Summary
• The RBA delivered a widely expected 25bp rate hike but struck a hawkish tone
• Inflation forecasts were revised higher, delaying a return to the target band
• AUDUSD rallied above 0.7000, lifting the Australian dollar to the top of the G10 leaderboard in 2026
• Markets are now pricing the risk of further rate hikes later this year
RBA Delivers a Hawkish Rate Hike
At its February meeting, the Reserve Bank of Australia (RBA) lifted the cash rate by 25 basis points. While the move itself was largely expected, with interest rate swaps implying a 73% probability of a hike, the initial reaction in the Australian dollar was more forceful than many had anticipated.

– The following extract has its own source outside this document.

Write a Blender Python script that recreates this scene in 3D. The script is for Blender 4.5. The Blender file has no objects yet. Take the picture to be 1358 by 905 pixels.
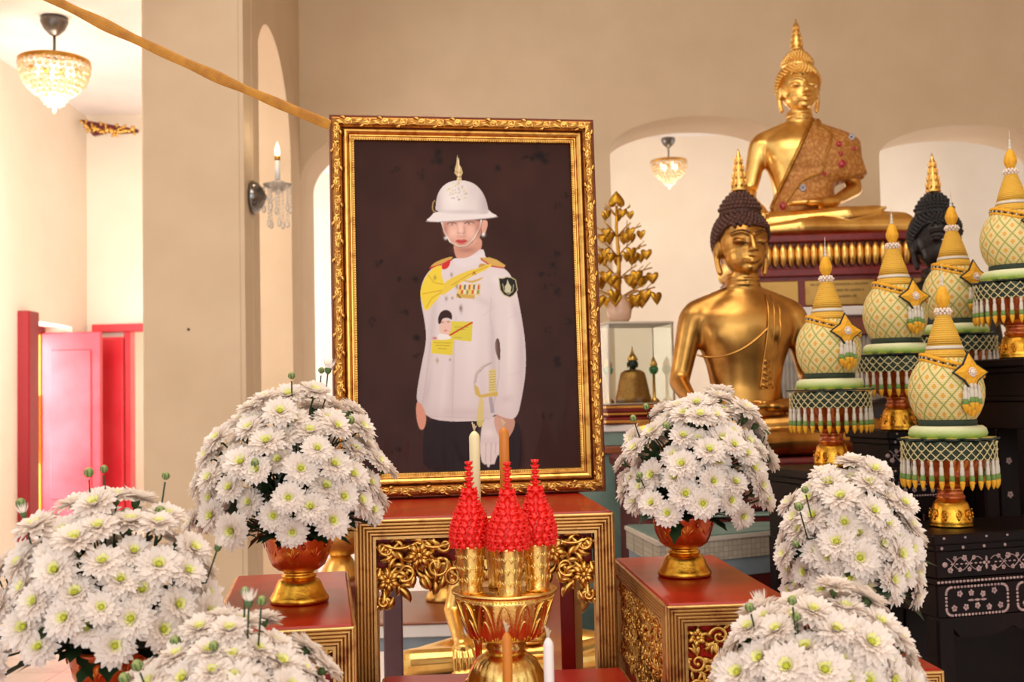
import bpy, math, random
import numpy as np
from mathutils import Vector, Matrix, Quaternion
from math import sin, cos, pi, radians, sqrt, atan2, hypot
SC = bpy.context.scene
COL = SC.collection
H = 1.40          # camera height
FPX = 1500.0      # focal length in pixels of the 1358-wide frame
random.seed(7)

# ------------------------------------------------------------------ camera
cam_data = bpy.data.cameras.new('camera')
cam = bpy.data.objects.new('camera', cam_data); COL.objects.link(cam)
CAMR = Matrix.Rotation(pi/2 + radians(2.75), 3, 'X') @ Matrix.Rotation(radians(-1.2), 3, 'Z')
cam.matrix_world = Matrix.Translation((0, 0, H)) @ CAMR.to_4x4()
cam_data.sensor_width = 36.0
cam_data.lens = FPX / 1358 * 36.0
cam_data.clip_start = 0.05
cam_data.dof.use_dof = True
cam_data.dof.focus_distance = 2.15
cam_data.dof.aperture_fstop = 7.0
SC.camera = cam

def at(px, py, Y):
    "world point seen at a pixel of the photograph, on the plane y = Y"
    d = CAMR @ Vector(((px-679)/FPX, -(py-452.5)/FPX, -1.0))
    return Vector((0, 0, H)) + d*(Y/d.y)

# ------------------------------------------------------------------ materials
def L(c):
    return tuple((v/255/12.92 if v/255 <= .04045 else ((v/255+.055)/1.055)**2.4) for v in c)

class NT:
    def __init__(s, name):
        s.m = bpy.data.materials.new(name); s.m.use_nodes = True
        s.t = s.m.node_tree; s.n = s.t.nodes; s.l = s.t.links
        s.b = s.n['Principled BSDF']
    def new(s, typ, **kw):
        n = s.n.new(typ)
        for k, v in kw.items(): setattr(n, k, v)
        return n
    def link(s, a, b): s.l.new(a, b)
    def math(s, op, a, b=None, clamp=False):
        n = s.new('ShaderNodeMath', operation=op, use_clamp=clamp)
        for i, v in enumerate((a, b)):
            if v is None: continue
            if isinstance(v, (int, float)): n.inputs[i].default_value = v
            else: s.link(v, n.inputs[i])
        return n.outputs[0]
    def mix(s, fac, a, b):
        n = s.new('ShaderNodeMix', data_type='RGBA')
        for i, v in ((0, fac), (6, a), (7, b)):
            if isinstance(v, (int, float)): n.inputs[i].default_value = v
            elif isinstance(v, (tuple, list)): n.inputs[i].default_value = (*v[:3], 1)
            else: s.link(v, n.inputs[i])
        return n.outputs[2]
    def noise(s, scale, detail=3, rough=.55, coord='Object', dist=0):
        tc = s.new('ShaderNodeTexCoord')
        n = s.new('ShaderNodeTexNoise'); n.inputs['Scale'].default_value = scale
        n.inputs['Detail'].default_value = detail; n.inputs['Roughness'].default_value = rough
        n.inputs['Distortion'].default_value = dist
        s.link(tc.outputs[coord], n.inputs['Vector']); return n.outputs['Fac']
    def ramp(s, v, lo, hi):
        n = s.new('ShaderNodeMapRange'); n.inputs[1].default_value = lo; n.inputs[2].default_value = hi
        n.clamp = True
        s.link(v, n.inputs[0]); return n.outputs[0]
    def bump(s, h, strength=.3, dist=.002):
        n = s.new('ShaderNodeBump'); n.inputs['Strength'].default_value = strength
        n.inputs['Distance'].default_value = dist
        s.link(h, n.inputs['Height']); s.link(n.outputs[0], s.b.inputs['Normal'])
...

The RBA statement leaned decisively hawkish. The board acknowledged being surprised by the strength of private sector demand, noting that price pressures have risen materially, while housing prices and broader economic activity continue to firm.
Inflation Forecasts Revised Higher

The updated set of economic forecasts reinforced the upside case for the Australian dollar. The RBA revised its core inflation projection for the June 2026 quarter higher by 50 basis points to 3.7%, and to 3.2% for the December quarter. Under these forecasts, inflation is not expected to return to the 2 to 3% target band until 2027.
In market terms, this was interpreted as a clear hawkish hike rather than a neutral policy adjustment.
AUD Rallies Across the Board

AUDUSD rallied sharply from 0.6965 to a session high of 0.7033, lifting the Australian dollar to the best performing G10 currency year to date. AUDJPY climbed to 109.28, approaching the July 2024 highs, while the Aussie also posted notable technical breakouts against the euro, Canadian dollar, British pound and Swiss franc.
RBA Gov Bullock Comments Trigger Modest Pullback
Momentum eased following Governor Michele Bullock’s press conference. Bullock clarified that a 50bp hike was not discussed at the meeting and indicated the board would approach further tightening cautiously, just as it would during an easing cycle. She also highlighted that persistent inflation pressures are being driven primarily by housing, durable goods and market services, areas where the RBA remains keen to restrain demand.
These comments prompted some profit taking, with AUDUSD pulling back toward the 0.7000 level. Even so, the Australian dollar remained one of the stronger performers on the day, leaving the door open to renewed demand as European and UK traders engage.
What Comes Next for Rates and the AUD
Market pricing now points to another rate hike in the June to August window, with growing discussion around the possibility of an additional move by year end. The next major macro catalyst will be the January monthly CPI release on 25 February, although upcoming wage data on 18 February and the employment report on 19 February could also prove influential if they continue to run hot.